At the current setup (all 3 WANs enabled) I can only open 1st one in my browser to check settings and info. I cannot open in browser 2nd one and I cannot open in winbox 3rd one. I have to disable 1st one to get to 2nd one, and both to get to 3rd one.
What do I need to add in main router to be able to open all 3 device’s settings ?
Thanks !
You probably mark routing for different LAN devices and routing tables contain only default route, so other locally connected networks can not be found there. If not, see if you can find hidden hint in my post, about what to do next.
EDIT:
Next problem:
How do I restrict access to web interface of the modems from guest networks subnets (3.x, 4x. etc.) and only allow from my network subnet (0.x) ?
Firewall is your friend. You can specifically block access from selected networks, you can do the whole thing in a way that you define what should be allowed and block the rest, many details can be done differently, depending on what you adready have, etc…
You could just add accept rules on top of your mangle rules for all your directly connected networks (subnets)
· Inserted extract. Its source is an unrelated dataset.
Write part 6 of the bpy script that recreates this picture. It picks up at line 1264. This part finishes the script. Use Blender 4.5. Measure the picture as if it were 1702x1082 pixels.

when in interface is your Bridge, your LAN in simple words…
So when you try to access any of the subnets 192.168.5.1, 192.168.2.1 or 192.168.3.1 from your computer, those accept rules will force the router to leave the mangles facility and use the main routing Table…
I think this is a better implementation…
I’m not sure I understood you correctly, I’ll describe in rough details my network structure:
192.168.0.x - My private network (via physical connections through LAN ports and WiFi across APs)
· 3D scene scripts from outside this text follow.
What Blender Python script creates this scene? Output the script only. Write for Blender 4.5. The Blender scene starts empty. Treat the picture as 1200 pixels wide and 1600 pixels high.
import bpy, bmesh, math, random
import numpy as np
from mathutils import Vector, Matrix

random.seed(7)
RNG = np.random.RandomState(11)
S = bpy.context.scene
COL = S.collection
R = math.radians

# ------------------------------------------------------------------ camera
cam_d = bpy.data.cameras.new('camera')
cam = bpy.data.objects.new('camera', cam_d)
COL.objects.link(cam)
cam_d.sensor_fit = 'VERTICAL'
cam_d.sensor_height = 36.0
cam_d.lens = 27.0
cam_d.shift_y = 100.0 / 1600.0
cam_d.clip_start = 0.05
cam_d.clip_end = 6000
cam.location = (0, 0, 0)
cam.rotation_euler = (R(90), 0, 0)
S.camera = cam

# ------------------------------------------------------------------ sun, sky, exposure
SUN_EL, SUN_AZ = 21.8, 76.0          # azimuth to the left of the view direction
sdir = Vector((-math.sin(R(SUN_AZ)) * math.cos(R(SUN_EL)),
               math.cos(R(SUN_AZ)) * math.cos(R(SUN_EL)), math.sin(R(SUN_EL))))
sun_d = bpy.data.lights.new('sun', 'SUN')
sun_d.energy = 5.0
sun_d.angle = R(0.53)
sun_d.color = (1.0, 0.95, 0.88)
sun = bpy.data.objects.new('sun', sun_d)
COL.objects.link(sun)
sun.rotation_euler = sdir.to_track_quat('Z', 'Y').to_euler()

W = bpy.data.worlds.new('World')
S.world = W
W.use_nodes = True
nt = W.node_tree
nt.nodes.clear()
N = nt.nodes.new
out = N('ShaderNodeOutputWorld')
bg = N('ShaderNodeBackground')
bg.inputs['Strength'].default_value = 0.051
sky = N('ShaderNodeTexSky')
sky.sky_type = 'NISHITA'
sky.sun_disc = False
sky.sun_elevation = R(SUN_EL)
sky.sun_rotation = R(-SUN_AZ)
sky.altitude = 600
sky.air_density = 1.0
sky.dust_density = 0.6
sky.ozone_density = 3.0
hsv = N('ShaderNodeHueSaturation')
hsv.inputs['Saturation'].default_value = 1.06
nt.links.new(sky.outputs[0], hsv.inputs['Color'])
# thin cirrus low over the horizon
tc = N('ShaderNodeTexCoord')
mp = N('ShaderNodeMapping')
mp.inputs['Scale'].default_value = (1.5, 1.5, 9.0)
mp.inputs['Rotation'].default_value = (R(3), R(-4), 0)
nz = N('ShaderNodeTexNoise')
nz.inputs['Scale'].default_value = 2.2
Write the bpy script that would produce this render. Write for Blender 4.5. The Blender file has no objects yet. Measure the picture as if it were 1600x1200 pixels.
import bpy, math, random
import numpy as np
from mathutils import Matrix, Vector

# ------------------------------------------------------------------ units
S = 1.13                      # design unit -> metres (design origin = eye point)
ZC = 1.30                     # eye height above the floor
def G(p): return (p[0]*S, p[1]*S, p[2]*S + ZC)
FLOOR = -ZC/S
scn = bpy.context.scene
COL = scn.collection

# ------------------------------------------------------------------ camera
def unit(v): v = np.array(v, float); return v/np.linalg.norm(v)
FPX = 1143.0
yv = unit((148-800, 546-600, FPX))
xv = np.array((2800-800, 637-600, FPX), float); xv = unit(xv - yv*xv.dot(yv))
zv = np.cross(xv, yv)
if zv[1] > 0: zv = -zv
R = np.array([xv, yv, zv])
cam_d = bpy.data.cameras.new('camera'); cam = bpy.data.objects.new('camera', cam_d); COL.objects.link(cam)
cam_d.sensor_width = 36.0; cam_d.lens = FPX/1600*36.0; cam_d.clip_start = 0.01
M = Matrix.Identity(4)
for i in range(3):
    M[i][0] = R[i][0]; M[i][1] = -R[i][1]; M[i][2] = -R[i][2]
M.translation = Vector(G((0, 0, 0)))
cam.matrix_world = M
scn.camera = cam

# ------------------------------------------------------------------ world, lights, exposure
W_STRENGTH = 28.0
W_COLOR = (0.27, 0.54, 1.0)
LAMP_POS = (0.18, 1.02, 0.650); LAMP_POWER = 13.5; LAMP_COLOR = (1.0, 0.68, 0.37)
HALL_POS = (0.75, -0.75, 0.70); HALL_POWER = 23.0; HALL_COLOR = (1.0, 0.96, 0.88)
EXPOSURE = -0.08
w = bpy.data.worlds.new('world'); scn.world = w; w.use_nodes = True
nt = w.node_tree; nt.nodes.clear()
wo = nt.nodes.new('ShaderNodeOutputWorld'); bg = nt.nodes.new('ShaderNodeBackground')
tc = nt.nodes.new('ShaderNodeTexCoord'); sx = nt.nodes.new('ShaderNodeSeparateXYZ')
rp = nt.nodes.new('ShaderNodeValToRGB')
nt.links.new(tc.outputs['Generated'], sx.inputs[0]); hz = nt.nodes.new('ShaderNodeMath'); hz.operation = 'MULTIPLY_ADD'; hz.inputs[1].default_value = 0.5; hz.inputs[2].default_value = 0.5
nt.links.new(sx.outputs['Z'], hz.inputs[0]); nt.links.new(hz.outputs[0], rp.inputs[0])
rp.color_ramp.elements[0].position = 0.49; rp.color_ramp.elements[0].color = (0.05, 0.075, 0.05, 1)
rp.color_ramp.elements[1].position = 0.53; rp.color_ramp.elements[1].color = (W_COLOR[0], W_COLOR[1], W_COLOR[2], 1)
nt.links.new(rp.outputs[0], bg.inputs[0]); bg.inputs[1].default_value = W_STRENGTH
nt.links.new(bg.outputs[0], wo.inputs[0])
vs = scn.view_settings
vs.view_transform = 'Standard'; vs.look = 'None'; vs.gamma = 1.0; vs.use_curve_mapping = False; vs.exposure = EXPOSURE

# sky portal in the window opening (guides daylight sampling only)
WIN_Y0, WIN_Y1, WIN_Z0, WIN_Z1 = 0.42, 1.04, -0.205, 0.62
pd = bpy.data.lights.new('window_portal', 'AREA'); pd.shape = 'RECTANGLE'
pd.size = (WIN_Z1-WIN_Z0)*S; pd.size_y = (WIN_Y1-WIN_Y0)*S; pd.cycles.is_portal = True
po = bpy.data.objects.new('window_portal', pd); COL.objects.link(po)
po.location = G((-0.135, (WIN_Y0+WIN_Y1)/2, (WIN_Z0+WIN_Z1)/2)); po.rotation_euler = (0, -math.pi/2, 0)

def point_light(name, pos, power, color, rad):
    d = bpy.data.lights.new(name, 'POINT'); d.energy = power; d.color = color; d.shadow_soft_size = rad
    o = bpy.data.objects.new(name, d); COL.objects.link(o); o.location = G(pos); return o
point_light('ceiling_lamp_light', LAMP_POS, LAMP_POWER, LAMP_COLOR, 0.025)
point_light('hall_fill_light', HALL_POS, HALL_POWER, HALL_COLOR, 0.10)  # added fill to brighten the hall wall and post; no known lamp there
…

192.168.6.x - Network for my family, friends, etc (it’s Wi-Fi only via virtual WLANs across APs)
192.168.4.x - Guest network (it’s Wi-Fi only, via virtual WLANs across APs)
192.168.0.1 - main router
192.168.2.1 - vDSL modem
192.168.5.1 - Optics ONT
192.168.3.1 - Mikrotik LTE device
What to I need ?
I need to be able to access all 3 WAN devices settings from within my private network
I need other 2 networks NOT to be able to access all 3 WAN devices settings, but still be able to access internet in a way how it’s divided via mangle rules.
Try my suggestion, as source address put the address you want to have access to the WAN routers, as dst address the WAN subnet, so you need this rule 2 more times for the other 2 WAN subnets… in interface add your LAN and action must be accept… these rules must be on top in the mangles list…
Or don’t. By which I mean that you’re looking in wrong place. You previously blocked access by accident. It can be fixed either by what I gave you or using the other way with exceptions for mangle rules. One or the other, both methods work. Which one is better, that’s a question, we can try to find some argument for or against each one.
But if you want to block something, it belongs in “/ip firewall filter”, chain=forward. It’s possible to achieve the same in “/ip firewall mangle”, if you basically apply the same mistake again, but only to some interfaces. But it’s not correct. What exactly you need to do with filter, again, it’s difficult to say without seeing what you have there now.
@sob my approach is simple, since he uses the mangles facility i think its better to fix the problem through mangles as well… Thats what i would do and thats why i suggest it…
I do not try to argue or show my solution as better…
Your current firewall filter allows everything. The only thing you block are packets with invalid state, which in this case doesn’t make anything more secure. Anyone from anywhere can establish new connections to anywhere else. Guests can access not only your other routers/modems, but also anything in main LAN. Even connections from outside would be possible if you’d have router connected directly to ISPs without other routers.
It wasn’t possible before, because when you marked routing for guests, only to_WAN1 routing table was used. I don’t know what’s there, I assume just one default route. So it didn’t work (they were not able to connect), but not because anything was blocked, but because those packets were sent to internet and therefore had no chance to reach destination (@Zacharias: I’m sure you understand that this is not proper way how to block something; my complaint about your method is not about using mangle rules instead of routing rules, that’s fine, but that the end result relies on this).
The simplest way would be only block access from guests to local networks, e.g.:
But better way would be to make real firewall, which means:
accept established, related and untracked
drop invalid
accept what should be allowed (LAN to all WANs, guests to WAN1, …)
unconditionally reject or drop the rest
And similarly for input chain, now you allow everything, but do you really want guests to be able to connect to router (WinBox, WebFig, …)? Probably not, even if they don’t know password.
I did this for both “guest” networks and it works. Are there any downsides with this rule, oposite to going “real” firewall rules like you suggested ?
Thanks
It works, but everything else is still allowed. So for example if someone hacked your other routers/modems, they would be able to connect to any device in main LAN. It probably won’t happen, so it should be ok. But it doesn’t hurt to use more secure config.